Depuis une semaine, Espace Noir, à Saint-Imier, est probablement le seul bistrot en Suisse romande à servir  des «cafés suspendus». C’est un café qui possède un délicieux goût de solidarité. Celui qui le boit n’a pas un rond sur le moment. Quand il en aura, il ne manquera pas de mettre le sien. Pour que d’autres puissent bénéficier de ce «blind» inespéré. Il ne s’agit pas de nourriture ni d’alcool, mais cela peut être aussi un thé ou une autre boisson chaude offerte par un client anonyme et sans regret.

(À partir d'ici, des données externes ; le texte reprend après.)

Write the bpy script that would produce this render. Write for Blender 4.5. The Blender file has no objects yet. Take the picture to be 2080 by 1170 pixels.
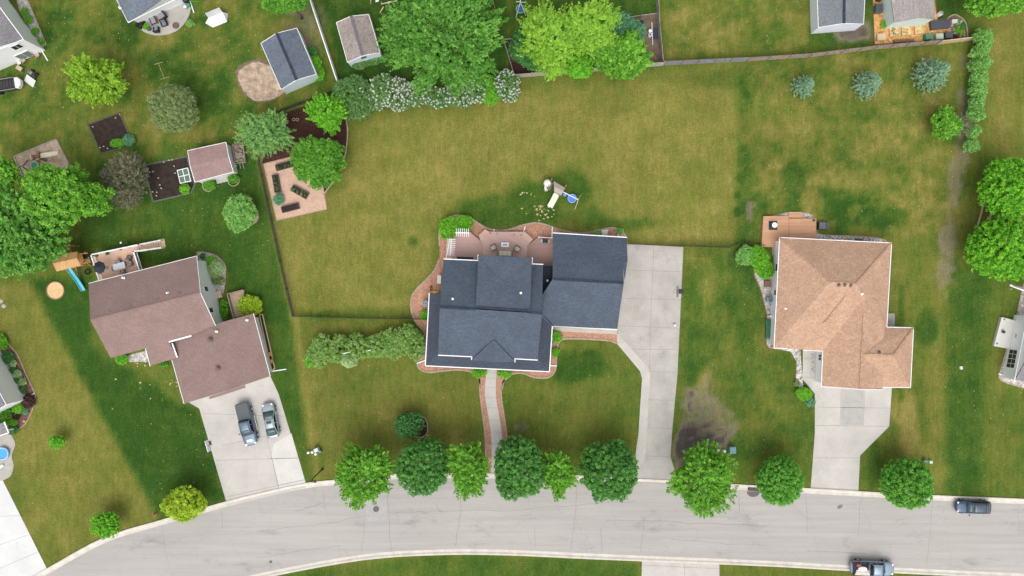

Un concept découvert lors d’un séjour en Belgique

«Le concept est belge. Je l’ai découvert lors d’un séjour à Bruxelles et je me demande toujours pourquoi personne n’y avait jamais pensé avant. Ou mis en pratique», s’exclame nonchalamment Sophie Philiponi, jeune membre du collectif Espace Noir et serveuse au bar ce matin-là. A 20 ans, la jeune Genevoise est en stage de matu pour l’Ecole de culture générale de Genève dans ce haut lieu de l’autogestion imérien, en vue de son entrée à la Haute école spécialisée de travail social. Son but: devenir animatrice en milieu socioculturel. Elle a déjà une certaine expérience dans ce domaine pour y avoir travaillé dans les maisons de quartier à la métropole du bout du lac.
Son stage à Espace Noir prend fin au début du mois de juillet. «J’avais entendu parler de ce lieu plutôt unique. Ce qui m’a frappé le plus ici, c’est l’immense respect des gens, qu’ils soient du collectif ou simple client, acteurs sociaux ou personne en situation de difficulté», confie-t-elle. Elle-même participe aux activités artistiques, notamment avec une exposition de ses œuvres dès ce soir. Ce qu’elle dessine en autodidacte ressemble à sa vision du monde, à ses aspirations. Rien n’est lisse, ou tranché dans la vie et chez les gens. Mais la jeune artiste n’en parle pas. Elle se contente d’observer. Journaliste? «Eh bien, qu’il parle des gens borderline, de la société qui les largue sous prétexte qu’ils ne sont pas assez performants», semble-t-elle dire. Elle se contente de considérer les aspérités de l’existence et d’aimer le contact avec ces derniers qui ne manquent pas de l’enrichir. «Les gens qui demandent un suspendu n’ont pas grand chose, c’est bien qu’ils aient au moins un café pour se réchauffer», ajoute-t-elle comme une évidence. Elle précise qu’«évidemment, d’avoir cinq ou six cafés, quatre ou cinq thés en ‹suspension› ce n’est pas grand-chose. A Bruxelles, j’ai vu la plupart des restaurants qui affichaient 10 sandwichs suspendus, trois repas, dix cafés, l’ardoise n’était jamais vide», se réjouit-elle en soulignant ce sens du partage qu’ont les gens. Cela peut être un SDF ou même une personne qui débarque au bistro après s’être fait voler son porte-monnaie. «Ça dépanne», ajoute-t-elle laconiquement.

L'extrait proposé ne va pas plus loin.